This project focuses on the development of a hybrid platform comprising various superconducting devices fabricated on diamond, intended for use as a quantum random access memory unit in quantum computing. The superconducting devices are of two primary types. First, superconducting resonators, which are crucial for operational and read-out tasks, enabling the manipulation and subsequent retrieval of quantum information. Second, superconducting qubits, including flux qubits and transmons, which form the foundational elements of solid-state quantum computers.

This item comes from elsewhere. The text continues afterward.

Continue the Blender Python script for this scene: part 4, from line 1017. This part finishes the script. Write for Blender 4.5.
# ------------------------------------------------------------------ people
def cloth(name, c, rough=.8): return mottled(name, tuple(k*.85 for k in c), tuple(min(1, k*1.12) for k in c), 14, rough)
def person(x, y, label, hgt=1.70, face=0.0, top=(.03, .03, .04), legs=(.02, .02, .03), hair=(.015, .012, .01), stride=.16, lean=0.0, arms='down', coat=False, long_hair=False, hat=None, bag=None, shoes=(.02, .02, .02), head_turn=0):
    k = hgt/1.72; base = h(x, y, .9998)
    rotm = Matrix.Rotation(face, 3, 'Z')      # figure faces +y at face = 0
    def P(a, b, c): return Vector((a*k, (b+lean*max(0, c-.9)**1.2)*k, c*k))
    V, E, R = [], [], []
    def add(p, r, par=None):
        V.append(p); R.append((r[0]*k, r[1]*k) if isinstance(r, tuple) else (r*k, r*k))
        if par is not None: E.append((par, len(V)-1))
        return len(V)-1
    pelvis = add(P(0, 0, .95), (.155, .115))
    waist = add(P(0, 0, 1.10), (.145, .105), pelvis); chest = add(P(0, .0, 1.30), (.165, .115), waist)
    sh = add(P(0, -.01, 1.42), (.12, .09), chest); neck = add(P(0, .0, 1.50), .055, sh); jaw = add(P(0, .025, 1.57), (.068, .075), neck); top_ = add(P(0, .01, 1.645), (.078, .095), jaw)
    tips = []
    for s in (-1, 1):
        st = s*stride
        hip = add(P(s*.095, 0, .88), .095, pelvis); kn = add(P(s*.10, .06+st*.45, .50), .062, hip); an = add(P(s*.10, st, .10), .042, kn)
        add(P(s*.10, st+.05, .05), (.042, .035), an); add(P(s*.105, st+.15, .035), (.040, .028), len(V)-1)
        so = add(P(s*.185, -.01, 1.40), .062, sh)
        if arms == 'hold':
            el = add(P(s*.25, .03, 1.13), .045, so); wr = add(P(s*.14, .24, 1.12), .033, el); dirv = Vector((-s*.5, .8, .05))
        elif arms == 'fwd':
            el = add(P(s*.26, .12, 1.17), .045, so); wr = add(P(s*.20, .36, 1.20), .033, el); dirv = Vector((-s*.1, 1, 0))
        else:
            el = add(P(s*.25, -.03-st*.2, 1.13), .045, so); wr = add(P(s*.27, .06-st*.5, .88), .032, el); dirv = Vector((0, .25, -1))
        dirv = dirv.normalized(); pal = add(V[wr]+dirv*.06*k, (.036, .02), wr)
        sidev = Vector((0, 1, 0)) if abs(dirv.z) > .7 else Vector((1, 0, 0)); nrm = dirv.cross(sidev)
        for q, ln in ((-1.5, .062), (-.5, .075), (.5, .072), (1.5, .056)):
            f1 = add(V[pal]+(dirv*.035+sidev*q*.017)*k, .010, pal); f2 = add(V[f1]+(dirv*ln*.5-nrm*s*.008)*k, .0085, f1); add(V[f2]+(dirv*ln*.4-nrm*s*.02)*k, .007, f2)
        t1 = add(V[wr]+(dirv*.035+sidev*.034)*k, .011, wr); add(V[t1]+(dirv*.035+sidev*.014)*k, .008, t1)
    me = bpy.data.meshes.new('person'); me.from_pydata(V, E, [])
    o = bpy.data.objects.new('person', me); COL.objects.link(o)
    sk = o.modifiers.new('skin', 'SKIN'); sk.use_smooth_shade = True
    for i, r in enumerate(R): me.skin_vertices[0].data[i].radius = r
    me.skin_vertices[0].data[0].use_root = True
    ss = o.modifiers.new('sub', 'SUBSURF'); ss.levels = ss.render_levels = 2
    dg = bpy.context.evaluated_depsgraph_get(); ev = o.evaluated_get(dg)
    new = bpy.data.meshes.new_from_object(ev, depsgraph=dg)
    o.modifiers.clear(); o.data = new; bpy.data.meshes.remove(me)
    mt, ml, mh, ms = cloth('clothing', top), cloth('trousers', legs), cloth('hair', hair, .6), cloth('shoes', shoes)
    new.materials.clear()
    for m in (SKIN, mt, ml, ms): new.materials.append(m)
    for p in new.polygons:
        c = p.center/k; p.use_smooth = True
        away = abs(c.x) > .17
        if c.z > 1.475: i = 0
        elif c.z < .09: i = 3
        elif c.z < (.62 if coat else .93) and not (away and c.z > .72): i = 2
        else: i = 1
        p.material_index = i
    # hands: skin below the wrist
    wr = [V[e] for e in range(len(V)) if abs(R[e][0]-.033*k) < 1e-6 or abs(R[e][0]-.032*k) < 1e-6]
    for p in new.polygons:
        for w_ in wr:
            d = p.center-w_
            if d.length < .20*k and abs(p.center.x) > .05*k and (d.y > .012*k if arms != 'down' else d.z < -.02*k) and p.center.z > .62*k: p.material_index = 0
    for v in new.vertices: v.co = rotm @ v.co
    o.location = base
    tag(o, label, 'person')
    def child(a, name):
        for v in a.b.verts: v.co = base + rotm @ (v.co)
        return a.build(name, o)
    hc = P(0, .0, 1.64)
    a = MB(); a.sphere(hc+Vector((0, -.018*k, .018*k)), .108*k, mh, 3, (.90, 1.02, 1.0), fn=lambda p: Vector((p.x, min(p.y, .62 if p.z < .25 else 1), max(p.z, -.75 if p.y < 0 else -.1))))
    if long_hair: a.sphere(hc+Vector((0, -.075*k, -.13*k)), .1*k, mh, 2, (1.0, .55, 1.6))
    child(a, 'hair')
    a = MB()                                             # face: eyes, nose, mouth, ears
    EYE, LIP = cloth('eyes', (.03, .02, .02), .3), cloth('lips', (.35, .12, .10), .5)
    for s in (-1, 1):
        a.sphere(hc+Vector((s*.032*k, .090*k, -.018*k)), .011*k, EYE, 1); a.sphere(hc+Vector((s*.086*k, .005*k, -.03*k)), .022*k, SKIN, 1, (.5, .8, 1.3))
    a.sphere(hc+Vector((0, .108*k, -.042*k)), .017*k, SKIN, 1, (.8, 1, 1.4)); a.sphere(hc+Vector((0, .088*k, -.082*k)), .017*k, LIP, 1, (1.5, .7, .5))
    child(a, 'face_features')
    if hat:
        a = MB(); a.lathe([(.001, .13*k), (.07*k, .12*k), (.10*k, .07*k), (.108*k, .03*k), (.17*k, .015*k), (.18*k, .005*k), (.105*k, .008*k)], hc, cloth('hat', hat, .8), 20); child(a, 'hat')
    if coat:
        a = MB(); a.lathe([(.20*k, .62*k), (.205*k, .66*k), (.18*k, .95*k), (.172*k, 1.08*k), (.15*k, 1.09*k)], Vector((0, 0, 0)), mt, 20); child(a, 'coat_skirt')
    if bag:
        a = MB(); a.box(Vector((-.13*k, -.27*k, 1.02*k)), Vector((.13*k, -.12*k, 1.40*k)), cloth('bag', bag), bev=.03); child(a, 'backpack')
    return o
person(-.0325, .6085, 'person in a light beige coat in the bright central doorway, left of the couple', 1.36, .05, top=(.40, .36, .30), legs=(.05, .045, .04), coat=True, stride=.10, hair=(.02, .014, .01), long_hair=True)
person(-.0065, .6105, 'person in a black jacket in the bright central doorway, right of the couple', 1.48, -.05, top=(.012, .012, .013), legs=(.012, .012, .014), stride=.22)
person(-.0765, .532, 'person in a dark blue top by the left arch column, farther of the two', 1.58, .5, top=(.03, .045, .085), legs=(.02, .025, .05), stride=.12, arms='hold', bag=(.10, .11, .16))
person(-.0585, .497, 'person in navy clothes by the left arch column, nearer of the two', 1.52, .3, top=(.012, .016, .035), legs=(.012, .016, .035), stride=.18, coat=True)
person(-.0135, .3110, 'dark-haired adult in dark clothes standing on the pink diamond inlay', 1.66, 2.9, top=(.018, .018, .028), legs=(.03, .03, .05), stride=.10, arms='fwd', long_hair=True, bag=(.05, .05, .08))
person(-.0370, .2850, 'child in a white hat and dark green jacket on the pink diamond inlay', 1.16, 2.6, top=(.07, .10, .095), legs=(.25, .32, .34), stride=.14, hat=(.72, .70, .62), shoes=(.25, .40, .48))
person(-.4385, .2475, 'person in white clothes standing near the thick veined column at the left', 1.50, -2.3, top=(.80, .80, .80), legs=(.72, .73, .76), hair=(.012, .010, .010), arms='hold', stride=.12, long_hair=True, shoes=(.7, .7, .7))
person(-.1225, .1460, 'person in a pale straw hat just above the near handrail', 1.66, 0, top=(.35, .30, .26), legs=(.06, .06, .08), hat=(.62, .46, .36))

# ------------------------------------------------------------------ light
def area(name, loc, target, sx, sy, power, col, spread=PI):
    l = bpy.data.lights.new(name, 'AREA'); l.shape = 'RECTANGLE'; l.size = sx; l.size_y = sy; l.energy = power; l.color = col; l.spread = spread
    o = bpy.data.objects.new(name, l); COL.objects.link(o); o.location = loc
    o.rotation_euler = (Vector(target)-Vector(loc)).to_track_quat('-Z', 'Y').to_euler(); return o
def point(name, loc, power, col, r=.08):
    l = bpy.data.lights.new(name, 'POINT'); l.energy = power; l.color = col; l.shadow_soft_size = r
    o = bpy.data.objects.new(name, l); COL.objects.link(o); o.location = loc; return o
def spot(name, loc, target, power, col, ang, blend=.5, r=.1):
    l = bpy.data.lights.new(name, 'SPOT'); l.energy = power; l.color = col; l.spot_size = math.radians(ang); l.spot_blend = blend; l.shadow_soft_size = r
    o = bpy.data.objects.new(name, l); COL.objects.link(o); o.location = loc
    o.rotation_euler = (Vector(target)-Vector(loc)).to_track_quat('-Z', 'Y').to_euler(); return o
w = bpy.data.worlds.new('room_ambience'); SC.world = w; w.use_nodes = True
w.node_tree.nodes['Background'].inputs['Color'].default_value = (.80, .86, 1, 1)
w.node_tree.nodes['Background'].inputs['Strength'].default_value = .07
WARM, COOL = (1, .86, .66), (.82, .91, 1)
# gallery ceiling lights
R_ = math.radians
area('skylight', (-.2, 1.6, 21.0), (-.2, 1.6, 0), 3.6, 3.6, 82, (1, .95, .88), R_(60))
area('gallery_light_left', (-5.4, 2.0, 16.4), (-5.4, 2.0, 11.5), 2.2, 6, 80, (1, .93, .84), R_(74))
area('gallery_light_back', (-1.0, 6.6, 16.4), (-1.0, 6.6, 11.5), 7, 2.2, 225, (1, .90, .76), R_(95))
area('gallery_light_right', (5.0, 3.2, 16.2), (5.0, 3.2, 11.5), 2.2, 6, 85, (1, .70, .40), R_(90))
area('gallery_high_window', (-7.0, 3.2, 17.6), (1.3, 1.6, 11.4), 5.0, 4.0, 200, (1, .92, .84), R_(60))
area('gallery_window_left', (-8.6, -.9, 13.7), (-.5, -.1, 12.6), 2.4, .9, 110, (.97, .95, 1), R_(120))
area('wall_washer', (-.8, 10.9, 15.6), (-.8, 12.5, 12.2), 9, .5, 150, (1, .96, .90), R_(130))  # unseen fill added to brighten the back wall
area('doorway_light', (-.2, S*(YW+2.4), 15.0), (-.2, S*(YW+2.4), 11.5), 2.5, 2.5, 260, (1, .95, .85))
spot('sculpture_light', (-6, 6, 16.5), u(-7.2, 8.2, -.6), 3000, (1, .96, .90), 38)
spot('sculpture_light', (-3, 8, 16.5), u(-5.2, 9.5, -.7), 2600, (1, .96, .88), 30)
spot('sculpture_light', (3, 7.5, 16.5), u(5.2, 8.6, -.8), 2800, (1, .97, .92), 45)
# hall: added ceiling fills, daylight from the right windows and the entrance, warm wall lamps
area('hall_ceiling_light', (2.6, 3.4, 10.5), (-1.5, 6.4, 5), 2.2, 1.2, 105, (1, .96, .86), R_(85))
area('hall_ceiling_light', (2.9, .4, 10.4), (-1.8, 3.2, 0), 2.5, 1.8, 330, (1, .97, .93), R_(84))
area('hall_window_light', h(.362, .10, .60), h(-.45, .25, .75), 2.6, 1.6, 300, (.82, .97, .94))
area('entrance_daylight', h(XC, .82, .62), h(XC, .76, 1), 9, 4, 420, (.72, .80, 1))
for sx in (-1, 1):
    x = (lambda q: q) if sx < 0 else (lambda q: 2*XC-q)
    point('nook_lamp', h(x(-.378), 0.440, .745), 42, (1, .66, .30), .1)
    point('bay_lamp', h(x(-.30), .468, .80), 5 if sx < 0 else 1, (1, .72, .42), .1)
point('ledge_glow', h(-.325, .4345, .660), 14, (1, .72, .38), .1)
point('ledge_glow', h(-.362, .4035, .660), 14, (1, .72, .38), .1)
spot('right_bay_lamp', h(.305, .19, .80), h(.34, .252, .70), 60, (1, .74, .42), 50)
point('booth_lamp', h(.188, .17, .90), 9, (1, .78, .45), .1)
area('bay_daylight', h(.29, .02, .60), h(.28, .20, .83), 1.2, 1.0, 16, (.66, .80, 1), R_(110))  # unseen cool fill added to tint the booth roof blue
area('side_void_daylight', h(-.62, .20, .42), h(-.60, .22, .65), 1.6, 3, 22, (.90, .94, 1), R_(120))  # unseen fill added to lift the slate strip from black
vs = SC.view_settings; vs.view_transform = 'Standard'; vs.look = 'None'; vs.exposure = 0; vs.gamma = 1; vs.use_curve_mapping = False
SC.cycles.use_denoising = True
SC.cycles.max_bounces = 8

On the other hand, the diamond substrate has pre-implanted Nitrogen-Vacancy (NV) centers that can store quantum information originating from the superconducting qubits for later access. Typically, superconducting qubits do not offer long coherence times, meaning that quantum information has a short life span within these devices. NV centers, however, exhibit significantly longer coherence times, thus providing a memory bank where quantum information can be stored for extended periods. This capability allows NV centers in the diamond to function as a quantum memory, enabling the storage of quantum information while other calculations are conducted using the superconducting qubits.
In essence, the integration of superconducting devices with diamond NV centers leverages the strength of both components, facilitating the development of an efficient quantum random access memory system. This hybrid approach addresses the coherence limitation of superconducting qubits by utilizing the long coherence time of NV centers, thereby enhancing the overall performance and scalability of quantum computing applications.